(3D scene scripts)
==========
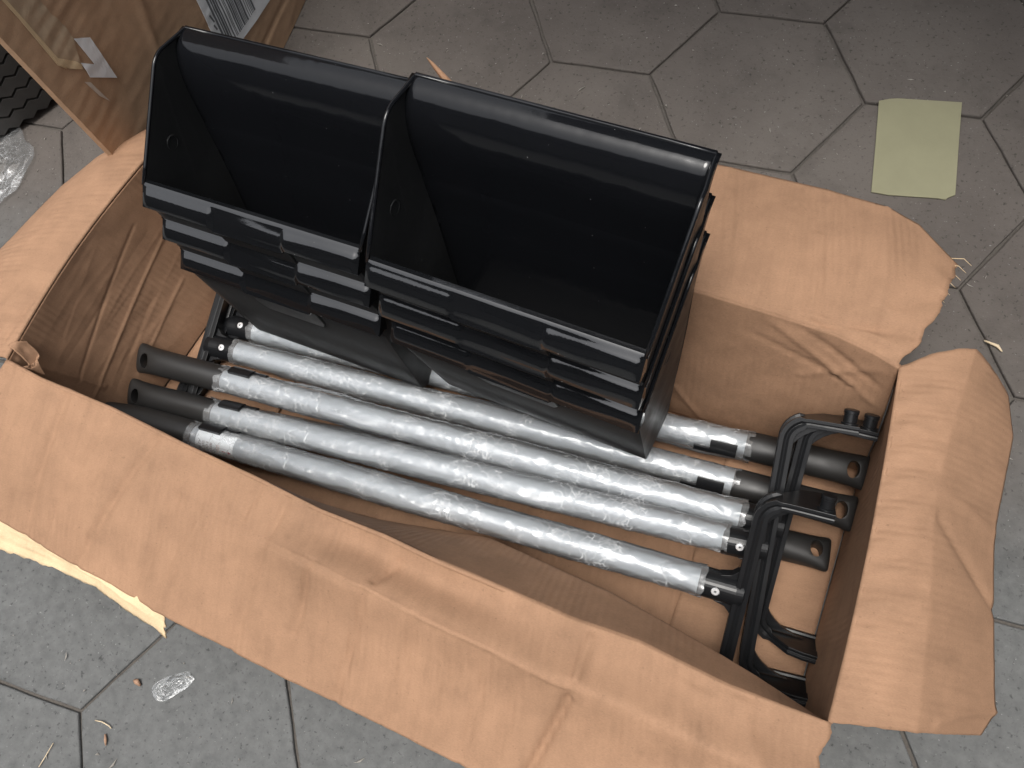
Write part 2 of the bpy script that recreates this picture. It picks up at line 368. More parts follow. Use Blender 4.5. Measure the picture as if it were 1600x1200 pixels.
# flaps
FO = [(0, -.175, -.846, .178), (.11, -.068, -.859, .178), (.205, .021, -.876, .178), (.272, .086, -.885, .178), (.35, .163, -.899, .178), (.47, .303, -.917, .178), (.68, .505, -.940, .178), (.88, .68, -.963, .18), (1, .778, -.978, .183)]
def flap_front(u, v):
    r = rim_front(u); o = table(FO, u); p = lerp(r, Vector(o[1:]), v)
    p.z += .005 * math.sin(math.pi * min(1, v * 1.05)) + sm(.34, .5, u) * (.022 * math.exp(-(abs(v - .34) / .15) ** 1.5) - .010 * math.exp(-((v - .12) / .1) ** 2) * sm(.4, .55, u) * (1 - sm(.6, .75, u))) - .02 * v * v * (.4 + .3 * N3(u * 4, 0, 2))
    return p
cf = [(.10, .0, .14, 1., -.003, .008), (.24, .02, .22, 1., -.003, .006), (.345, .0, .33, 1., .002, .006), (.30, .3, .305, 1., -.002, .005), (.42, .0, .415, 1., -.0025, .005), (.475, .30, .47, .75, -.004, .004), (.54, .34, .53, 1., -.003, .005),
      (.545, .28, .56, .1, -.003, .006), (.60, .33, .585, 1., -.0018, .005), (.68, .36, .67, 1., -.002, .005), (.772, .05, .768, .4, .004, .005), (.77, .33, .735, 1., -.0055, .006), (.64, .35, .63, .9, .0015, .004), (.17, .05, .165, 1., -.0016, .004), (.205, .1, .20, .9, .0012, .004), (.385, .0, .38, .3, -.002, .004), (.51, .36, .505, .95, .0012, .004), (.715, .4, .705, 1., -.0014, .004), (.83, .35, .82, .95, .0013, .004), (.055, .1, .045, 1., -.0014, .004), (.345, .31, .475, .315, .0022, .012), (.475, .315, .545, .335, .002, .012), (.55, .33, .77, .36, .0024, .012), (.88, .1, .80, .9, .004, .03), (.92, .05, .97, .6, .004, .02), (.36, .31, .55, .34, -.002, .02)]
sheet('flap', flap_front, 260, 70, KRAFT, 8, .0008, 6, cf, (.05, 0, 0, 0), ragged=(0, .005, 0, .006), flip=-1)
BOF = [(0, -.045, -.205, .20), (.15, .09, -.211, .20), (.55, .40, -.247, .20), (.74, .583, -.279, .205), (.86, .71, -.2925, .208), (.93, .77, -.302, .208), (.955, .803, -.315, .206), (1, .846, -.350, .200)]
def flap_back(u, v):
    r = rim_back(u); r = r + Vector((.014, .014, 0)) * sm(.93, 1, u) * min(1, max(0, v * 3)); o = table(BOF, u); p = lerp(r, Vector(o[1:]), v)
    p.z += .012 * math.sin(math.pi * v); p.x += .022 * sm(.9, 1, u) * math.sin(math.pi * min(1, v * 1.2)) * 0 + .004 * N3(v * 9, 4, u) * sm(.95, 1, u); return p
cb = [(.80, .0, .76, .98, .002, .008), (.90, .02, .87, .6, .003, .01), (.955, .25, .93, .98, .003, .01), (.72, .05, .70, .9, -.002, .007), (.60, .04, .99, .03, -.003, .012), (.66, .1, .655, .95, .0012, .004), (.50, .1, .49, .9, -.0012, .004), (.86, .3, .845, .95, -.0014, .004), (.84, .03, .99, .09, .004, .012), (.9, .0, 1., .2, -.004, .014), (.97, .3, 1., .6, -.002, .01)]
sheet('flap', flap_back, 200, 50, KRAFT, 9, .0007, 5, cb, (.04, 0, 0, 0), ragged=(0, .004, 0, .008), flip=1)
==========
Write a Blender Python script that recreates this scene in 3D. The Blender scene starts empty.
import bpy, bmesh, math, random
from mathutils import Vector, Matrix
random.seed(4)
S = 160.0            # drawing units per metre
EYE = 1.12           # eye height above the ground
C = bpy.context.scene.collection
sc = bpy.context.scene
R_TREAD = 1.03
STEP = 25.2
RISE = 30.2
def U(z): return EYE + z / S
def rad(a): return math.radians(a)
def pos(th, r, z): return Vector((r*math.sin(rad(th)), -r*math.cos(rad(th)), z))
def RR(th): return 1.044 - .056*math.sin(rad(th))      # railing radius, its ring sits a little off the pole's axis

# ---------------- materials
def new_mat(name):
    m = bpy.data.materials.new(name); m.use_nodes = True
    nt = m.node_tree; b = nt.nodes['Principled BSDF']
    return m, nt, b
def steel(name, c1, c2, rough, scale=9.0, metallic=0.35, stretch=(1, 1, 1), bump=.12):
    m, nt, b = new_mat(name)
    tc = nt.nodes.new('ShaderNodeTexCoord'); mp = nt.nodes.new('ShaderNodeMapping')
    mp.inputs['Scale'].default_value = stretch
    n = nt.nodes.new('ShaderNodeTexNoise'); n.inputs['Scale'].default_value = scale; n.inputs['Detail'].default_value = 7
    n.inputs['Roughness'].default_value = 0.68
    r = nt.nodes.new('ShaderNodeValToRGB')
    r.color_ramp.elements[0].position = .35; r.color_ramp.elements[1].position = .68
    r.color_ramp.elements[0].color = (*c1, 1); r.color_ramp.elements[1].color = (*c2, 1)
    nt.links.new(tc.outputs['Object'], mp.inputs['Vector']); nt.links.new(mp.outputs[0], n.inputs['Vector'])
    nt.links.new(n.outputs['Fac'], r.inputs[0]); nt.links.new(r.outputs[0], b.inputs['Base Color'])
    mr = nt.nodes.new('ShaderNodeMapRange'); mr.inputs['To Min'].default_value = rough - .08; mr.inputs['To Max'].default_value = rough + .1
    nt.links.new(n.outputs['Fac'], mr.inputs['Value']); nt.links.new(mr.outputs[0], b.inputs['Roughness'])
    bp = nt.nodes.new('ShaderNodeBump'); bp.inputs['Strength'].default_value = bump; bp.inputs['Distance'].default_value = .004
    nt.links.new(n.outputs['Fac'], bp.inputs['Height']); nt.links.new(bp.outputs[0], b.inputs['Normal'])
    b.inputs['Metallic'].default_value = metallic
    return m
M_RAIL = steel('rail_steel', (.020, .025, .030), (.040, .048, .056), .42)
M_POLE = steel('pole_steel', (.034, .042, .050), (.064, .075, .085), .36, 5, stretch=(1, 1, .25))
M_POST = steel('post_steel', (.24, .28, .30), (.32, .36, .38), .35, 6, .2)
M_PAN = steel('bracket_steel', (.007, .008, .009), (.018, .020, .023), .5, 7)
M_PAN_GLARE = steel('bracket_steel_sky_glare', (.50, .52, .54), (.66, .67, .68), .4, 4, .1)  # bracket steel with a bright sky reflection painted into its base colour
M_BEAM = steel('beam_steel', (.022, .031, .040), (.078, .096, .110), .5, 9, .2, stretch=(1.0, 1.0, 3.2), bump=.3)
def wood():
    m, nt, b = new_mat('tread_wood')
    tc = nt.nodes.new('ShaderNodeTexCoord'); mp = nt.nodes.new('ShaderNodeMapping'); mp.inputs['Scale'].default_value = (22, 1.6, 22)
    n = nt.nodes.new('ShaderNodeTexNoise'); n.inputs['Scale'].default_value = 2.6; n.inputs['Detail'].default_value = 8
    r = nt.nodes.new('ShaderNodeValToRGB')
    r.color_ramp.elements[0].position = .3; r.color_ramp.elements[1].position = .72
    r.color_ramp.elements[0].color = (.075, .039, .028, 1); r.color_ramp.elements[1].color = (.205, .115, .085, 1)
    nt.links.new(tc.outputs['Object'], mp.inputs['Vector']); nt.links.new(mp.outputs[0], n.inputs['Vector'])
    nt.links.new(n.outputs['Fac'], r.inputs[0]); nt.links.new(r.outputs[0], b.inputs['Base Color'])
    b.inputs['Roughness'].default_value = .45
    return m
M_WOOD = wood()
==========
● **The request**:
Among these entries, how many lines include the string "this"? Reply with the number by itself.

● **Task result**:
2